Cześć Wszystkim,
Rozważam zakup nowego roweru dla siebie. Obecnie mam crossa, Giant Roam disc 3. Służy mi do jazdy "po bułki", jakieś krótkie trasy z dzieckiem w foteliku, w wiekszości miasto, asfalt, ścieżki rowerowe, rzadko jakieś wertepy - do tego niby wystarcza. Jednak chciałbym mieć rower, który daje więcej frajdy z jazdy, bo nie ukrywajmy, asfalt+pozycja+amortyzator+opony 42 mm to nie jest to .
Pierwsza myśl była taka, żeby pozbyć się crossa i kupić gravela (chcę koniecznie rower z barankiem, testowałem i myślę, że będzie OK), ale znowu - głównie jazda po asfalcie, chyba więc nie ma to sensu. Bikepacking na ten moment nie, chociaż fajnie byłoby mieć możliwość.
Druga myśl, zostawić crossa jeszcze jakiś czas i użytkować go tak jak teraz, jako "wół roboczy" - głównie chodzi mi o fotelik i jazdę z dzieckiem, a kupić sobie szosę i spróbować sił na tego typu rowerze.
Wiem, że podobnych tematów jest sporo i przeczytałem chyba wszystkie po kilka razy. Jestem w teorii trochę mądrzejszy, ale niektóre rozkminy typu gravel vs. szosa road+ są ciekawe, lecz powodują u laika jeszcze większy mętlik
I chyba (jeśli się mylę wyprowadźcie mnie z błędu) to czego potrzebuje to szosa z trochę szerszymi oponami (lub prześwitem umożliwiającym założenie takowych) - będę jeździł głównie po drogach asfaltowych, ścieżkach rowerowych, czasem jak to w mieście jakieś odcinki z kostką brukową, przez jakiś park, kawałek lasu. Żaden ciężki teren.
Zależy mi przede wszystkim, żeby rower:
- był w miarę lekki, (obecny to jednak kloc) i wygodny. Nie będę się ścigał, pobijał rekordów, ale żeby dawał jakąś radość z jazdy.
- fajnie jakby miał punkty montażowe na górnej ramie i ewentualnie na bagażnik
- wiem, że w tej cenie to minimum tiagra, hamulce hydrauliczne, widelec karbon
- miał miejsce na troche szersze opony niż 28 mm, ale też bez przesady.
- był ładny w moim subiektywnym odczuciu (odwiedziłem kilka sklepów, głównie rozglądając sie za gravelami jeszcze, żadne krossy, romety, kellysy mi sie nie podobają).

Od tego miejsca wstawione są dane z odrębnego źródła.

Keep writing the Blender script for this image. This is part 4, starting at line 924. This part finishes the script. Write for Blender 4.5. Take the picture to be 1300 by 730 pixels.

Przeglądając sklepy w oko wpadł mi:
1) Canyon Endurace 6 https://www.canyon.com/pl-pl/rowery-szosowe/endurance-bikes/endurace/al/endurace-6/3718.html?msockid=16815dff4c9060f8111c48694dff611f
2) Trek Domane AL 4 Gen 4 https://www.trekbikes.com/pl/pl_PL/rowery/rowery-szosowe/rowery-szosowe-wyczynowe/domane/domane-al/domane-al-4-gen-4/p/5301520/
Mam 172 cm i przekrok 81, więc Canyon rozmiar S, Trek rozmiar 54 powinny być ok, prawda?
Wiem, że ważna jest pozycja, geometria ramy itd. ale jestem na takim poziomie zaawansowania, że naprawdę ciężko mi ocenić, co będzie dla mnie dobre, a co nie patrząc na cyferki na stronie, czy nawet robiąc jakąś rundkę na parkingu pod sklepem. Po prostu się nie znam i doświadczenia nie mam. Wszystko pewnie wyjdzie w praniu po przejechanych iluśtam kilometrów.
Czy mój tok rozumowania jest OK? Czy szosa endurance czy tam road+ to rower odpowiedni dla mnie? Czy wymienione przeze mnie rowery są warte zakupu? Trek pierońsko drogi, ale ładny musiałbym czaić się na jakąś promocję, bo cena katalogowa wydaje mi się mocno zawyżona. Ale można go znaleźć w sklepie i przymierzyć. Canyon sporo tańszy, no ale zakup przez stronę tylko. Czy jeszcze coś innego?